→ Aim: Exactly the lines between the line containing "Write a Blender" and the line containing "col = scene.collection", together with those two lines, are to be output.
:::::
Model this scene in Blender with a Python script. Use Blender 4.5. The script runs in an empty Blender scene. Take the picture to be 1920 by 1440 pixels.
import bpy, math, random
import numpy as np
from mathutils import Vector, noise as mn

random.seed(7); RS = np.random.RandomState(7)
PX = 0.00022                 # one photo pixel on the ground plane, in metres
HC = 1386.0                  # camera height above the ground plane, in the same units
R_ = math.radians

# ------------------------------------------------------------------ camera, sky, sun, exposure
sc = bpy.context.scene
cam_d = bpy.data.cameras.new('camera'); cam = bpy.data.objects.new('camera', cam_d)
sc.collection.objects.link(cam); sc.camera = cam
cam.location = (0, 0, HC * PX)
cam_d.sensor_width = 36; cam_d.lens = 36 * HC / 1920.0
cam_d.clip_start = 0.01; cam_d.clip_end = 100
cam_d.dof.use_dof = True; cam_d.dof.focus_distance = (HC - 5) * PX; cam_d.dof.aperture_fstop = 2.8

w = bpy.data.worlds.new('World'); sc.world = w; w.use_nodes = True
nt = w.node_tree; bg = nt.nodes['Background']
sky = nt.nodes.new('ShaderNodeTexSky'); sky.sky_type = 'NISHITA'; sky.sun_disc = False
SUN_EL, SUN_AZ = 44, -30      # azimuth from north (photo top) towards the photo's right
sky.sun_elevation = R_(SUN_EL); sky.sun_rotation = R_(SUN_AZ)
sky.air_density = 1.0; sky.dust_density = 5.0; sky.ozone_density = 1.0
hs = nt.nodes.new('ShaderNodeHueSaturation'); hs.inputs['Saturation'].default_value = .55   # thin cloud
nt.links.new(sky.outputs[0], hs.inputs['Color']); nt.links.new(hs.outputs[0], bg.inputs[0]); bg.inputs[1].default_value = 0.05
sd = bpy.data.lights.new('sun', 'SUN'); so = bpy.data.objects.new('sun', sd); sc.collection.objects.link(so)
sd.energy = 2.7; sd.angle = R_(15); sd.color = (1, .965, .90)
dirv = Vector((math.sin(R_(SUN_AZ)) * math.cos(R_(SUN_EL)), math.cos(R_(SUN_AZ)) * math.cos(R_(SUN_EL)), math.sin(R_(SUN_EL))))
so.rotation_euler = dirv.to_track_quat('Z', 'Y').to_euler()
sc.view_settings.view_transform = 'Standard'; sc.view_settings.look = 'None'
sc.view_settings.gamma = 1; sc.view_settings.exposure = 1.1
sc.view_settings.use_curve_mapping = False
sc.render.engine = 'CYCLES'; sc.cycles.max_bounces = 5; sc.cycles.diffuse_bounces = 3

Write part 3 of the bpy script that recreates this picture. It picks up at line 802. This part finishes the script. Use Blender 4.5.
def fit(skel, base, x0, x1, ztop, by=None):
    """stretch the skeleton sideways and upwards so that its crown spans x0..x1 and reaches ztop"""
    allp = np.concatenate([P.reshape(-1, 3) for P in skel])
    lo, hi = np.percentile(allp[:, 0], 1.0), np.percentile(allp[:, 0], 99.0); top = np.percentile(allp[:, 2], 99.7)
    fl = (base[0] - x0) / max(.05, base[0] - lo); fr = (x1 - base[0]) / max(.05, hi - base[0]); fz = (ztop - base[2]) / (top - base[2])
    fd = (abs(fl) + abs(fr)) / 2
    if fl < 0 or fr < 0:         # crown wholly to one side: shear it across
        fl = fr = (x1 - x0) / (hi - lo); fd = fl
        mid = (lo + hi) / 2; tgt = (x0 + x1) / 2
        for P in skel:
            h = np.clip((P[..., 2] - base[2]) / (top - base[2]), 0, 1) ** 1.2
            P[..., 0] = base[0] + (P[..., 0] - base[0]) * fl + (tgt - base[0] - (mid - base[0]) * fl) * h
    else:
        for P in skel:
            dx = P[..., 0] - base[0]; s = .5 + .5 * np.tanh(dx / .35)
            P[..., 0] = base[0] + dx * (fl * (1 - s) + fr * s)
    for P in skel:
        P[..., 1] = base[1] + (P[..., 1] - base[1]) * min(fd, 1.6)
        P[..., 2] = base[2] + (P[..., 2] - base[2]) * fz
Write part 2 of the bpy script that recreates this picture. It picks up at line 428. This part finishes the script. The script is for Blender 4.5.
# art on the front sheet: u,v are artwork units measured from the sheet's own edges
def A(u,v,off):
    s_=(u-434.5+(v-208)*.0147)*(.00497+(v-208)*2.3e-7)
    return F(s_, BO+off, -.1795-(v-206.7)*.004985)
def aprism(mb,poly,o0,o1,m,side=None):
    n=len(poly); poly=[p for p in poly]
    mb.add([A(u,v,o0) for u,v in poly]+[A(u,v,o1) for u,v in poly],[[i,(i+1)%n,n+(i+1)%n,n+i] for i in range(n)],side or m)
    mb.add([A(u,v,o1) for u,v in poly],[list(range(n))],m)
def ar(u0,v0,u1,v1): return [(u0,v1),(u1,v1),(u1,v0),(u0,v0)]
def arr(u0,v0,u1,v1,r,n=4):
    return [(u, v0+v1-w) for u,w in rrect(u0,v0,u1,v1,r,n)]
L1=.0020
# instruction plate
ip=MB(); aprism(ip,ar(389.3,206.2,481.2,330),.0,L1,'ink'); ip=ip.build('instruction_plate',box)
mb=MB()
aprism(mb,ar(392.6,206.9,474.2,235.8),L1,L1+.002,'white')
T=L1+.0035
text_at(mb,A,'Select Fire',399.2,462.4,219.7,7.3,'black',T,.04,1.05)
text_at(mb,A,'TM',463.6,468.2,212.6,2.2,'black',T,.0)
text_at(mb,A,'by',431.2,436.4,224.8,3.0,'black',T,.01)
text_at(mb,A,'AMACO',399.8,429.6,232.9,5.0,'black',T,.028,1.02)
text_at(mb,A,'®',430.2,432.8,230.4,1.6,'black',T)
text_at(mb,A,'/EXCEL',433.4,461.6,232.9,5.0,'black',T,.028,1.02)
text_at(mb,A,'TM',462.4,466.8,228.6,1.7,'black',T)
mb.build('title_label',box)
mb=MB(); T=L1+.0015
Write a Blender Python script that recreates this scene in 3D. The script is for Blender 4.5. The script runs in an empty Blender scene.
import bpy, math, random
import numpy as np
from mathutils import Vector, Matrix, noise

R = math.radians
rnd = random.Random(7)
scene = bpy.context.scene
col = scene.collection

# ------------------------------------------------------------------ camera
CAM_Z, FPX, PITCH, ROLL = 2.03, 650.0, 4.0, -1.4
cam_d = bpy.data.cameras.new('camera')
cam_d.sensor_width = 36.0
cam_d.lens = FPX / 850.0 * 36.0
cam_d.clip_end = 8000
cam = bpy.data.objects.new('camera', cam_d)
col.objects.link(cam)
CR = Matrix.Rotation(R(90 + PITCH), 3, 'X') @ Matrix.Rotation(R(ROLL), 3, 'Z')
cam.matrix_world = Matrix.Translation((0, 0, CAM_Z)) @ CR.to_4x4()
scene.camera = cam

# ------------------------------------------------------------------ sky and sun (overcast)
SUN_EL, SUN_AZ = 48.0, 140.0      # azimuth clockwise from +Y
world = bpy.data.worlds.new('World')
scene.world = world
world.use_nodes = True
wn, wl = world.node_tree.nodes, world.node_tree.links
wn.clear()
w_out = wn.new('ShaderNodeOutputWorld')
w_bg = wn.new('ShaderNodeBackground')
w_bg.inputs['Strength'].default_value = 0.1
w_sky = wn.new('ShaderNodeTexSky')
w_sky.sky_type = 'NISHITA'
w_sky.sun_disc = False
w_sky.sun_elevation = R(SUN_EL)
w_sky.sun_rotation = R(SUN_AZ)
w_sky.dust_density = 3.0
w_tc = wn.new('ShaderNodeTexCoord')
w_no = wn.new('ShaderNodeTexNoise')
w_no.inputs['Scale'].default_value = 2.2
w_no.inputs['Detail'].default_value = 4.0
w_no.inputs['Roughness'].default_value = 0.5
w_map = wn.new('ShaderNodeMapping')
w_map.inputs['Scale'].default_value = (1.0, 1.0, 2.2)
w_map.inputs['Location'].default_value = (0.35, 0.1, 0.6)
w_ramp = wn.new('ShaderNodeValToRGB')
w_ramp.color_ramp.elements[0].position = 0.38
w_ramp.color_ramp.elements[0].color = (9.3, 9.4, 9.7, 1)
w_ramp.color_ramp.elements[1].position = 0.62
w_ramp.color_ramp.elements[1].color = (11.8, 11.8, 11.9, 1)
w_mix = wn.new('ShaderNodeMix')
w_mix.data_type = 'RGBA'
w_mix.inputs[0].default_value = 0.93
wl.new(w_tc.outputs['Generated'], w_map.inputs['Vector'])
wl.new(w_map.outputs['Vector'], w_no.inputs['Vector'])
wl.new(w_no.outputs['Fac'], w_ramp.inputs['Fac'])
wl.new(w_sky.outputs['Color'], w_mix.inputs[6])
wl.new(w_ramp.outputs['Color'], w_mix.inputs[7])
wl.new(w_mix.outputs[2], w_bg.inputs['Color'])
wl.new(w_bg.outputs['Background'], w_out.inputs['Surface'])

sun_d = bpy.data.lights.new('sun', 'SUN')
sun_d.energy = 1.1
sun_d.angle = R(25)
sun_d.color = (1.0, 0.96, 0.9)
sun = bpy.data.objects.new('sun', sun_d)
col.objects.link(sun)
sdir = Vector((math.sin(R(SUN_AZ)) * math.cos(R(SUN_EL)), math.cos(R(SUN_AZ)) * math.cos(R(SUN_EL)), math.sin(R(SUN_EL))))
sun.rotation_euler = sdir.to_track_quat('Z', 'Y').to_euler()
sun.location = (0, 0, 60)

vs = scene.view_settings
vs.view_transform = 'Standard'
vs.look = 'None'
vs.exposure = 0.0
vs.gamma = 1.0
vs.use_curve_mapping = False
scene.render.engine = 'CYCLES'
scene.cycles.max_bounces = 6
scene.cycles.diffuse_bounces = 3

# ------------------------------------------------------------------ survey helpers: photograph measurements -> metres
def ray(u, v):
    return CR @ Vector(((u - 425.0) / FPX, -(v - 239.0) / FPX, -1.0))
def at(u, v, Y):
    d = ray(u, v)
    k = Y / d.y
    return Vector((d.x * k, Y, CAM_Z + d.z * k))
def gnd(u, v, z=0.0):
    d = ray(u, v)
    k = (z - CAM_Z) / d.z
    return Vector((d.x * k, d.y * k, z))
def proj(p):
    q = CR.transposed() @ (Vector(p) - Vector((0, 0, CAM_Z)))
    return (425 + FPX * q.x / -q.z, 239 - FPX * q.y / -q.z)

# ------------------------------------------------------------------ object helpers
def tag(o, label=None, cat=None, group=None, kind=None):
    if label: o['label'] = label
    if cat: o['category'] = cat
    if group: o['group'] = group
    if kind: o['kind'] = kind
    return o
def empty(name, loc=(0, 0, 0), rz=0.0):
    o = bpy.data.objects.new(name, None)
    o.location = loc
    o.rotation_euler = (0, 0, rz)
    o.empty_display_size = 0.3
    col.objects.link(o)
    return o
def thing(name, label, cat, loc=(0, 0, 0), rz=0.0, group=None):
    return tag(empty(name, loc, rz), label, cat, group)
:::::
→ Solution below:
Write a Blender Python script that recreates this scene in 3D. The script is for Blender 4.5. The script runs in an empty Blender scene.
import bpy, math, random
import numpy as np
from mathutils import Vector, Matrix, noise

R = math.radians
rnd = random.Random(7)
scene = bpy.context.scene
col = scene.collection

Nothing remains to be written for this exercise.